Nach Angaben von ai haben bewaffnete Milizen seit vergangenem September in mindestens zwölf Fällen ihre Gefangenen zu Tode gefoltert. Mitarbeiter von Amnesty besichtigten unter anderem elf Haftlager in Zentral- und Westlibyen. In zehn von ihnen berichteten die Inhaftierten, sie seien gefoltert worden und zeigten ihre Verletzungen. Delegationsmitglied Carsten Jürgensen konstatierte, die Milizen seien »außer Kontrolle«. Vor einem Jahr hätten die Libyer »ihr Leben riskiert, um Gerechtigkeit zu fordern«. Heute sei diese »in großer Gefahr: durch gesetzlose bewaffnete Milizen, die auf den Menschenrechten herumtrampeln, ohne dafür zur Verantwortung gezogen zu werden«.

Eigentlich hat der Nationale Übergangsrat verfügt, es solle in diesen Tagen keine Militärparaden geben, es ist auch keine zentrale Feier zum Jahrestag des Umsturzes geplant. Offizielle Begründung: »Aus Achtung vor den Märtyrerfamilien, den Verletzten und Vermißten«. Tatsächlich aber findet das von der NATO ins Amt gebrachte Gremium auch kein Gehör.

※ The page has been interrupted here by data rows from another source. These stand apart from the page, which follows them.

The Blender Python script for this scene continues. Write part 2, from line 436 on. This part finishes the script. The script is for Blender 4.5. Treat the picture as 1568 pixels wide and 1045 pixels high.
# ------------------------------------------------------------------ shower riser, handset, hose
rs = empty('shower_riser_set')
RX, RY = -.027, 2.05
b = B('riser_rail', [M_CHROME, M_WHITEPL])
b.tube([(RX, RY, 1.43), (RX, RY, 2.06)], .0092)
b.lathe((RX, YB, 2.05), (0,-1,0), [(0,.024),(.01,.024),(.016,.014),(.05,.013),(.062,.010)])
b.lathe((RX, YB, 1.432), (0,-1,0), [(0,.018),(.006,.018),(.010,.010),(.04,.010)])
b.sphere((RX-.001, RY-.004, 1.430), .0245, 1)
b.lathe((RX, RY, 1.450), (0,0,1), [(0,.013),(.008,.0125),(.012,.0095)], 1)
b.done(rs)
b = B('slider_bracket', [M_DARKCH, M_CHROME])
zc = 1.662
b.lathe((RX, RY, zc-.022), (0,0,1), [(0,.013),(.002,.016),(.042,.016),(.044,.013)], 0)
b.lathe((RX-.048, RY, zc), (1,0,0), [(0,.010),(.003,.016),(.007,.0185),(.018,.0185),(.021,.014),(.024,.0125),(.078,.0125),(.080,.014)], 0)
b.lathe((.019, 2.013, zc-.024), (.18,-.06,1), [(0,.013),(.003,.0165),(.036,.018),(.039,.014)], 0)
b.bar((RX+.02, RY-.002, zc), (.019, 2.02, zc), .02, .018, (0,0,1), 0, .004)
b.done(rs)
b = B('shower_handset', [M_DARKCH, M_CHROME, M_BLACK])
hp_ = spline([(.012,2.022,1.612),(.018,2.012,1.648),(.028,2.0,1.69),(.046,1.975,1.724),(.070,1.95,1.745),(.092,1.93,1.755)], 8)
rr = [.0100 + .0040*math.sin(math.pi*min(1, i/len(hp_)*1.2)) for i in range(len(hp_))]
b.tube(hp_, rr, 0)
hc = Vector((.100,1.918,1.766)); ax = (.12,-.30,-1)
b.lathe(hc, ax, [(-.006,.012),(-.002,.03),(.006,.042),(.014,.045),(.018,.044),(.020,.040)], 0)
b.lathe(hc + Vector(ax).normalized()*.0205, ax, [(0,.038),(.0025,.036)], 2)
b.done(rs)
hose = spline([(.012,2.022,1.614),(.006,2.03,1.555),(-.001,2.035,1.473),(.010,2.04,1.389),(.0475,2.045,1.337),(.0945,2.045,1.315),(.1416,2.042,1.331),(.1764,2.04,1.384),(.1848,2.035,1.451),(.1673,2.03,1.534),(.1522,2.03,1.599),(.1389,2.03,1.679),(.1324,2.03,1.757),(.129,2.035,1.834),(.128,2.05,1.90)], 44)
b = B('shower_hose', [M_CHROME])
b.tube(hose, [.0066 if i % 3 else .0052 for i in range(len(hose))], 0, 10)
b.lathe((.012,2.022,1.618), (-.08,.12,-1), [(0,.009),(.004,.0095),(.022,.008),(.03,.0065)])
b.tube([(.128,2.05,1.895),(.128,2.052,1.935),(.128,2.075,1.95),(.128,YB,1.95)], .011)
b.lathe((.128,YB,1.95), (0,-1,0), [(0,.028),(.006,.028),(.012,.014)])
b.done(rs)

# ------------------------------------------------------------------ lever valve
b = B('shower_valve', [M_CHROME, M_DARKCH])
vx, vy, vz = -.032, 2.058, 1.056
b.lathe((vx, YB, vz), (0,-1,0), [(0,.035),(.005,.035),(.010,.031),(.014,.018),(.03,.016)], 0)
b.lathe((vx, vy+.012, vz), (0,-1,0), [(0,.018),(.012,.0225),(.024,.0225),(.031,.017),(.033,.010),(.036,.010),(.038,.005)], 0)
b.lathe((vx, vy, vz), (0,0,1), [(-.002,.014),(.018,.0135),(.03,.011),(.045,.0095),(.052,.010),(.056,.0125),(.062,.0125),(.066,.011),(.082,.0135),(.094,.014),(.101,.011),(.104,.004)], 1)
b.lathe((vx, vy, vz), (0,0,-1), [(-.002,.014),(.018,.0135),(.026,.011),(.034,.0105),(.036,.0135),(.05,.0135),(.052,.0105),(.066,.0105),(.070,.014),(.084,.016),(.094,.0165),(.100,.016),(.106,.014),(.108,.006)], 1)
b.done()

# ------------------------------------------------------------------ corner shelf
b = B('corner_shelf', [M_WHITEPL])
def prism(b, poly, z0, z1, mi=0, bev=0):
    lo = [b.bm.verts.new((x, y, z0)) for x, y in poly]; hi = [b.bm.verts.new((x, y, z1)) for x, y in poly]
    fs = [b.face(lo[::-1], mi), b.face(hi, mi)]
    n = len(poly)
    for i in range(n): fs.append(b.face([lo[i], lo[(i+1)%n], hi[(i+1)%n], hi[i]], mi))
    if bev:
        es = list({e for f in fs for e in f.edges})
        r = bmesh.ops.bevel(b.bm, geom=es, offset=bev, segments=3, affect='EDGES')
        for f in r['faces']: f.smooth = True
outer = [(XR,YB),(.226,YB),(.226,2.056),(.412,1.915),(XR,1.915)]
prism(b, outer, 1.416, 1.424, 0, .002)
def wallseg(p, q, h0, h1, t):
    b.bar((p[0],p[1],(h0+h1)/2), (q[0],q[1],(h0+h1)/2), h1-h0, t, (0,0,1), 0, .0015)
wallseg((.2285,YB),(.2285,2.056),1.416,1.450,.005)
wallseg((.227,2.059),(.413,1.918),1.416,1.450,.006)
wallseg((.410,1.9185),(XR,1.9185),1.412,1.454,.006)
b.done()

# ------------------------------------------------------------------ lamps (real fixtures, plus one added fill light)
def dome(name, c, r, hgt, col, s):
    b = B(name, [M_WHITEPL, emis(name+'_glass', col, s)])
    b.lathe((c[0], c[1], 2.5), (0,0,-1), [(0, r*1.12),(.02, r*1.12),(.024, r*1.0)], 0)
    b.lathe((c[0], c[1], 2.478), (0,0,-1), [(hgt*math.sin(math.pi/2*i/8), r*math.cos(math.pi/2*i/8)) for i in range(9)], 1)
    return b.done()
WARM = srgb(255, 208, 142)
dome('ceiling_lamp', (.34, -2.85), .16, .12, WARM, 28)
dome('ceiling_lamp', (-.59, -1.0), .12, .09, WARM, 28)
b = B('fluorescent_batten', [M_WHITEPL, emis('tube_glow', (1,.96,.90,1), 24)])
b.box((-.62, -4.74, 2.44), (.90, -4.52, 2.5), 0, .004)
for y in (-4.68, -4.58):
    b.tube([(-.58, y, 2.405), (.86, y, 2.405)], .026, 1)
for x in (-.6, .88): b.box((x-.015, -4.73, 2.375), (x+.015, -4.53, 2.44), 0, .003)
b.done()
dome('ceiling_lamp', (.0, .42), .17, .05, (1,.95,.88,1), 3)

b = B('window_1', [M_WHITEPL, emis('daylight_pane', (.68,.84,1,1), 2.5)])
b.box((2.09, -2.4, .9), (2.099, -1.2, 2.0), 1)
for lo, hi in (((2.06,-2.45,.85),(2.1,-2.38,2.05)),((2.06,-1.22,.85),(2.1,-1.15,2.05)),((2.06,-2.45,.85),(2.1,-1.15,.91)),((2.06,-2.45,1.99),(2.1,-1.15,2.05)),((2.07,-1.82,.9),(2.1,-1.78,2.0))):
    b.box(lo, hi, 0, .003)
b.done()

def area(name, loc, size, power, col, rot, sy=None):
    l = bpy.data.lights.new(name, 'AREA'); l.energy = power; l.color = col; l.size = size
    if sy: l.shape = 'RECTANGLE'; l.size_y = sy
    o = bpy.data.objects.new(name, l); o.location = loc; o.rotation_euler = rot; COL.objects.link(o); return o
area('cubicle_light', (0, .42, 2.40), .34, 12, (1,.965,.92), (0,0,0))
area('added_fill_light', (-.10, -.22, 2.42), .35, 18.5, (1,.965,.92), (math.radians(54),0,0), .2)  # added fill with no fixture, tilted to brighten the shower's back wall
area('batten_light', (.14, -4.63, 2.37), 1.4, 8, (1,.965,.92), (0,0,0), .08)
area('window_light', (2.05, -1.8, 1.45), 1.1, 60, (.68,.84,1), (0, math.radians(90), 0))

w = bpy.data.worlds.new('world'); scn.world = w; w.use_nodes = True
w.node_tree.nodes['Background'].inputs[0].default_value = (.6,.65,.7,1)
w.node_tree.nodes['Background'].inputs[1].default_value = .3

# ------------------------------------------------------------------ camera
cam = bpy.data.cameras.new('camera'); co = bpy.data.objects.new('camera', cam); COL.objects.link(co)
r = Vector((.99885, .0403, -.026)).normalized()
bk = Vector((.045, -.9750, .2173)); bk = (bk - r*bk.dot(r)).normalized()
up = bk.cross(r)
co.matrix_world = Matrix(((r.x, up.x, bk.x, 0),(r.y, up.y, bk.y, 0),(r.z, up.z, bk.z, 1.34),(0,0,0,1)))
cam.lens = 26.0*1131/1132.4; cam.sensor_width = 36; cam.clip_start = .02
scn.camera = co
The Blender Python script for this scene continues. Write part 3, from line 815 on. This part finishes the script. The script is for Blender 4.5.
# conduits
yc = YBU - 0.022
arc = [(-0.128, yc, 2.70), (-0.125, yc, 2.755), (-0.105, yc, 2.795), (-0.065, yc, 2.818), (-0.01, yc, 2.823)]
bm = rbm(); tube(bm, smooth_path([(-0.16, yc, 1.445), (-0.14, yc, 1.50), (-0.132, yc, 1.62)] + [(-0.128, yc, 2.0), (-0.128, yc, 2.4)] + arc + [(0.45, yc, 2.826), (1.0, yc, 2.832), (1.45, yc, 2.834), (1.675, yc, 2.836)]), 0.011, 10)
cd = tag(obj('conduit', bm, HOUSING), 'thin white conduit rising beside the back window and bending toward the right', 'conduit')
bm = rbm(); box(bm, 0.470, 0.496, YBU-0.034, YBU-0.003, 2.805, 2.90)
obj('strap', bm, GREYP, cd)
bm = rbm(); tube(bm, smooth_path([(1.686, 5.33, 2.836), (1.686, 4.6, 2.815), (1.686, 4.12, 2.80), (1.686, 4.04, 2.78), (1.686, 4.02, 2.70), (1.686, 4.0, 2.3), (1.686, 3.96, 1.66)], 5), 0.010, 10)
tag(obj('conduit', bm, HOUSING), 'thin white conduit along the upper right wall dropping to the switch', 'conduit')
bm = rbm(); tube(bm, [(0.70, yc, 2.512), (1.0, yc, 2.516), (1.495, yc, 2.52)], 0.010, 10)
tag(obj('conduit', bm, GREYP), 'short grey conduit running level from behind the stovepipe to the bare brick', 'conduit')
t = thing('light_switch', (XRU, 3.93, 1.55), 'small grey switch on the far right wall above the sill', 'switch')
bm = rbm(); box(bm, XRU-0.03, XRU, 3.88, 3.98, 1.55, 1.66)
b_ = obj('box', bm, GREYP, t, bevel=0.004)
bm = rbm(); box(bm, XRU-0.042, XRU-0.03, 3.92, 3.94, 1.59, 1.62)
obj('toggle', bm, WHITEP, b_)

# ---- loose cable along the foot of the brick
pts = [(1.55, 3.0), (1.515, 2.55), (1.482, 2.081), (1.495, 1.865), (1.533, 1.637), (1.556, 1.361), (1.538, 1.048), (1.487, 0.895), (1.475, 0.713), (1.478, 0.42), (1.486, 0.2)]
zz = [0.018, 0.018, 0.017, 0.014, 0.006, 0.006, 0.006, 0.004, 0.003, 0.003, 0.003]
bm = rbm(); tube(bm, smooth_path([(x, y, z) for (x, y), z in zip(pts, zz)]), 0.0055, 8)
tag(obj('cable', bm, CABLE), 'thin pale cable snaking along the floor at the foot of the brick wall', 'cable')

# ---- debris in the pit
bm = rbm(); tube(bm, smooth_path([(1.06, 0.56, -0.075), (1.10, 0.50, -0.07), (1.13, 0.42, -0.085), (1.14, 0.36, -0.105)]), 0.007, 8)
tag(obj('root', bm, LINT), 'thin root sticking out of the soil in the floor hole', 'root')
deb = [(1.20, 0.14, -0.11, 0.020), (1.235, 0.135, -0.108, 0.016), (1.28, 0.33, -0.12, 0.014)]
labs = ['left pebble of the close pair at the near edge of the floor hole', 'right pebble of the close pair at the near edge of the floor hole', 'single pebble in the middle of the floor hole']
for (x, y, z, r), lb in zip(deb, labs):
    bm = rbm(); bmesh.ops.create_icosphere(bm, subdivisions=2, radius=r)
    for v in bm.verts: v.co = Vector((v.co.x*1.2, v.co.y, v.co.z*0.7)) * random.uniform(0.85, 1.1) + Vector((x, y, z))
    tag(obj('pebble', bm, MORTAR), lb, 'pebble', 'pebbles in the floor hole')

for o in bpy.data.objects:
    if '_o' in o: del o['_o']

Die bewaffneten Banden lassen es sich nicht nehmen, ihre Waffen in Bengasi wie in Tripolis zur Schau zu tragen. In Konvois fahren sie durch die Stadt und ballern in die Luft. Die schwer bewaffneten Kohorten sorgten »neuerdings für Recht und Ordnung – beziehungsweise für das, was sie dafür halten«, schreibt AFP-Korrespondent Imed Lamloum in Tripolis: »Die Thowars (Revolutionäre) genannten Kämpfer setzen sich bunt zusammen: Studenten, Exfunktionäre des alten Machtapparates, Arbeitslose und auch viele Hitzköpfe, die in der Vergangenheit nicht zögerten, schon bei kleineren Konflikten gleich die Artillerie aufzufahren. Jedesmal gab es dabei Opfer. Die Thowars eint vor allem eins: Ihr fester Wille, nicht von ihren Waffen zu lassen.«

Deutschland unterstütze das »neue Libyen«, wie Bundesaußenminister Guido Westerwelle am Rande einer Lateinamerikareise bekundete. Der FDP-Politiker will, »daß aus diesem Neuanfang ein Aufbruch in Richtung einer demokratischen und pluralen Gesellschaft wird«.